Case in point, a while back I was fortunate to meet Robert P.,
an incredibly smart business person, marketing enthusiast and all around good guy. He and a colleague were launching an internet marketplace for wholesale mortgage loan products. It would provide mortgage brokers instant access to hundreds of
product and pricing options. Nothing
like it existed, and Robert and his friend were launching it from a
guest bedroom office in L.A.
Robert great person to work with from an agency perspective because he understands branding,
appreciates its value, and practically dares you to go to The Wall Of Very Wild Ideas.
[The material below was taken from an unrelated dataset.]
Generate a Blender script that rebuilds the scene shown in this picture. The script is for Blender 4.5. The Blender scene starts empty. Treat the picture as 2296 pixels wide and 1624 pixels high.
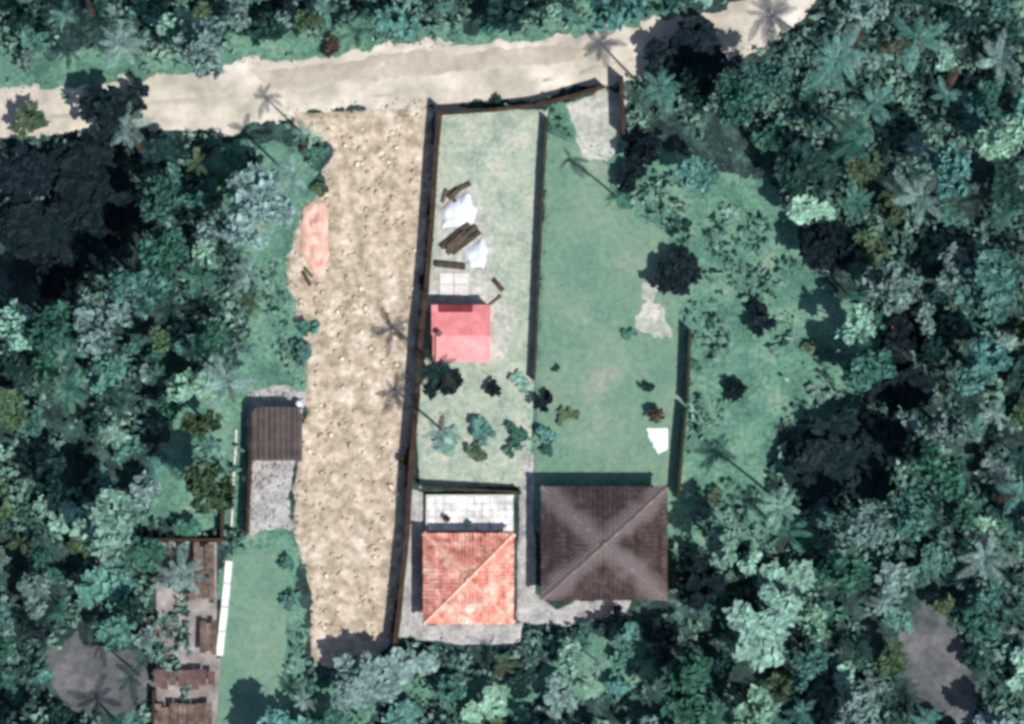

With his input, encouragement and money, we created this powerful campaign to brand the new dotcom (while he
and his buddy raced to string together the programming).
Here's how it unfolded:
We targeted young, impatient, ambitious mortgage brokerage owners.
We chose hot, bright "technology" colors 1) because hot colors
would appeal to the young, impatient, ambitious target ( more on that
later) and 2) hot colors would put us at the other end of the color
spectrum from everyone else in the mortgage industry (at the time, most
were using cold conservative colors).
Think Pepsi's blue to Coke's
red.
Next, we chose retro wording at a time when the internet was just making its way into business applications, and
at a time retro culture was just coming into fashion -- in fact, the new VW Beetle was
coming out.
We developed our hot colors into a bright yellow-red-orange
tie-dyed motif. We used carefully chosen, colorful words: "It's Revolution,
Baby!" over a subhead that read "Plug in. Log on. Find out."
The only other information we added was the website's address -- no body copy whatsoever. Reason: we didn't want decisions about the new website made anywhere other than at the new website. We wanted to drive people onto the Internet to see what all the hoopla was about.
We put these bright colors and wild words in ads in mortgage industry trade media.
We put tthem on bandannas then mailed them in clear plastic
tubes and handed them out at trade shows while wearing them.
We put them on a brand new Beetle.
O yeah, we got noticced. O yeah, the client's goals were achieved in half the
budgeted cost in half the allotted time. O yeah, the campaign won a Best Campaign of
the Year award from the National Association of Mortgage Brokers.
And today The LoanTrader campaign lives happily ever after at a marketing campaign stud farm.
BRANDLAND CHALLENGE:
Ever you ever run into Robert Palmer, pat him on the back, give him a
nickel and tell him how much you admire him and how much you admire Tim
Bryant at The Brand Development Company.